Thousands of years ago, our ancestors communicated across vast distances by beating out messages on drums. Today we relay messages across the world on Twitter, using our thumbs.
The 2008 Beijing Olympics combines both these communication impulses in a country that is seeing this dramatic shift from the analog and digital. The balance and alternation of signals is a powerful metaphor for much of what we do, no matter where we live.

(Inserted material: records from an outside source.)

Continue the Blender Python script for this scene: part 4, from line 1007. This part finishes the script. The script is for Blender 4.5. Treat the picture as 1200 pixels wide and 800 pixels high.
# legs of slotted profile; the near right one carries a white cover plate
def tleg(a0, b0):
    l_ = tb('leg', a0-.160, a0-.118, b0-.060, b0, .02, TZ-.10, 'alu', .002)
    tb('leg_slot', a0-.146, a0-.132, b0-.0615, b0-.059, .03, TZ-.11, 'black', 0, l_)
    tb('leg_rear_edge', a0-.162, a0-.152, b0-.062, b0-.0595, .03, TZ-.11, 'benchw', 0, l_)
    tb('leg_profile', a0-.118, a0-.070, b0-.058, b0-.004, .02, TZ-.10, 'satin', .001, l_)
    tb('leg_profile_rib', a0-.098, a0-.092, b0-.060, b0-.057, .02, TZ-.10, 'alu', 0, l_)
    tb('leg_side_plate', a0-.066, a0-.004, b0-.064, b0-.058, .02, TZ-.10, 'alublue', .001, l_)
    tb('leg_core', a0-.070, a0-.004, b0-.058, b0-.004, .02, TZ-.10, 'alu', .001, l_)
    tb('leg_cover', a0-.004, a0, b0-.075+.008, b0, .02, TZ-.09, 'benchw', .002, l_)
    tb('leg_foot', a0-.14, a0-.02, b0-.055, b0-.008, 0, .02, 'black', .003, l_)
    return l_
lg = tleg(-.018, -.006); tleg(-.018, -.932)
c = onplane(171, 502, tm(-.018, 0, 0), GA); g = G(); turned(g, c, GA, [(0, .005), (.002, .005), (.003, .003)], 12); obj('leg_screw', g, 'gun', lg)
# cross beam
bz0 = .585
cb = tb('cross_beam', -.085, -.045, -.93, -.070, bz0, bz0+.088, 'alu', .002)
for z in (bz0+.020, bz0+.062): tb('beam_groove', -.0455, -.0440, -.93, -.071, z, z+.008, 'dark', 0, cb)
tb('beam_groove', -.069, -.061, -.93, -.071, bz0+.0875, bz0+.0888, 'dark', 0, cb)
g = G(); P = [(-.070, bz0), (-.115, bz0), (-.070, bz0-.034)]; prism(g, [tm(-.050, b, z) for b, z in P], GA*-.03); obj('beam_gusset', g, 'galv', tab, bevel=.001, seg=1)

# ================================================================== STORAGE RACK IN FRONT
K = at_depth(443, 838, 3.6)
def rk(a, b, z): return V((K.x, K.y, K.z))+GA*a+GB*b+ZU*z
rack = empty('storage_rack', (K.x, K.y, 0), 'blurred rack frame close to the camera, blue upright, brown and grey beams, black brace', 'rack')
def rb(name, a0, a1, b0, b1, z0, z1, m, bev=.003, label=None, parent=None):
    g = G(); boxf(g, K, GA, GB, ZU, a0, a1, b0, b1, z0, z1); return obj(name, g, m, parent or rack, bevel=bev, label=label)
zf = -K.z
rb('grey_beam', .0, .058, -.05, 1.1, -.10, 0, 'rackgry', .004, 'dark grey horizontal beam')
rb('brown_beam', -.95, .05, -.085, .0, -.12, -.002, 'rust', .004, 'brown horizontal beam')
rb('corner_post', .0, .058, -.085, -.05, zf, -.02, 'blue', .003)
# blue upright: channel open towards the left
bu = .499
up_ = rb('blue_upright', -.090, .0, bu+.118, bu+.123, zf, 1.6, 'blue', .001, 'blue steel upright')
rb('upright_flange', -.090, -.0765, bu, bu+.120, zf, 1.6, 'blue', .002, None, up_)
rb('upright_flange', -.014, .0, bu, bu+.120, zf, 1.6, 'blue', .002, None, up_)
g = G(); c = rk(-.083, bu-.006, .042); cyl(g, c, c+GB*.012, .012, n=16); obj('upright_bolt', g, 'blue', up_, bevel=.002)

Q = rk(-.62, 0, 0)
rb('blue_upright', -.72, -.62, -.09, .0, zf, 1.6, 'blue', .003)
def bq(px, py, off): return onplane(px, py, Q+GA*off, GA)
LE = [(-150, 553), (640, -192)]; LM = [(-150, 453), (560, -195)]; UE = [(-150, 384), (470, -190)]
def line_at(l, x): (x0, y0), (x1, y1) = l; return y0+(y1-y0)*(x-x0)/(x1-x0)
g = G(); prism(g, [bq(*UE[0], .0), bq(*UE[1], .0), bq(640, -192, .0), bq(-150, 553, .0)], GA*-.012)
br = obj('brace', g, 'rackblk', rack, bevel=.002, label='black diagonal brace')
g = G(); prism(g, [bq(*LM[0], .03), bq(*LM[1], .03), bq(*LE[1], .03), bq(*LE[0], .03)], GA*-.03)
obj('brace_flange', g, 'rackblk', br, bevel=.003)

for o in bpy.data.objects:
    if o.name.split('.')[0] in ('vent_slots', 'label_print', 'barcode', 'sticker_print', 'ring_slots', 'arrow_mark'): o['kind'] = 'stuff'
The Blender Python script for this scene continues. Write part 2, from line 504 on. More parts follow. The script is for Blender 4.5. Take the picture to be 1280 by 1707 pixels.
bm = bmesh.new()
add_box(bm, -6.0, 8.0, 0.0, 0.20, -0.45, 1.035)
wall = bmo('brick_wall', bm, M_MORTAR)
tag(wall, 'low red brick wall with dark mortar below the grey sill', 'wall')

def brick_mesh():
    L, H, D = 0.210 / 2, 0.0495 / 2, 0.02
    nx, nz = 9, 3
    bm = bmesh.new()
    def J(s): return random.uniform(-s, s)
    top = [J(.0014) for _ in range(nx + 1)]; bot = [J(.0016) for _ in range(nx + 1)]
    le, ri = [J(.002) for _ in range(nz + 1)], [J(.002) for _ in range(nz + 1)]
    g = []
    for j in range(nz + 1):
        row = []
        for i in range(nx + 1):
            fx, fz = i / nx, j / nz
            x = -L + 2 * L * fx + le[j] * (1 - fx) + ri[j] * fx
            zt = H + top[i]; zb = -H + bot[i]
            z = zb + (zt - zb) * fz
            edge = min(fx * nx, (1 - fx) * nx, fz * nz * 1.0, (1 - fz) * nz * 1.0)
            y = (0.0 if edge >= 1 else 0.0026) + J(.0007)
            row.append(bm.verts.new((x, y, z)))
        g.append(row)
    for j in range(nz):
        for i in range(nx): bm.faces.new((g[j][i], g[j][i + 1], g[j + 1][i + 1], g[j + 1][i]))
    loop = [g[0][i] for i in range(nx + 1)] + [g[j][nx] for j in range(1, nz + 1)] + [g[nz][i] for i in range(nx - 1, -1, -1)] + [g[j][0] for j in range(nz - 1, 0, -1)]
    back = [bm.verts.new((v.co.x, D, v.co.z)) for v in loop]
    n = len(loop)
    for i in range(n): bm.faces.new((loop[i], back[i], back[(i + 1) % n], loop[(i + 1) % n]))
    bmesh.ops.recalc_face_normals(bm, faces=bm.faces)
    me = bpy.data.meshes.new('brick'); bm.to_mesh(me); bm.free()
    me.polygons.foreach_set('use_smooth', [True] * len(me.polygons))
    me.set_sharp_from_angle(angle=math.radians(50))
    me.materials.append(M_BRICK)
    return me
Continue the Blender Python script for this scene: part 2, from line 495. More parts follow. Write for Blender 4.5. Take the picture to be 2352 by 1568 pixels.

The visually lavish opening ceremony with its human tableau set on a digitally created scroll was just the start. Bamboo scrolls gave way to print; and in a striking opposite effect, 2008 drummers played out a digital spectacle with their choreographed beats made to look like a LED screen which spelled out the count down. That too in Roman and Chinese numerals. How much richer could we get?
One Daily Mail journalist summed it up this way: “This was a feast for the eyes cooked not from the books of ancient culture so much as the latest Microsoft manuals.” I don’t think this is accurate. It was a feast for all our senses, cooked from a user manual that’s a mashup of the Little Red Book and Microsoft manual.
A few millenia after the drum and the torch, here’s how we send and receive information:
- There’s a Twitter tag 080808 set up by three Chinese to connect everyone’s tweets.
- Watch cell-phones streaming live video on Qik, a service also used by the Sacramento Bee to cover the torch protests.
- Newspaper and TV journalists are blogging to give us expanded, less time-delayed coverage.
- Text alerts (and video) on your phone is available at NBC at NBColympics.com
- Several Facebook groups in support of, and as a protest to the Olympics.
- NBC has a widget you could add to your blog or social network.
- The Voices of the Olympic Games, courtesy Lenovo provides great back stories from the athletes themselves.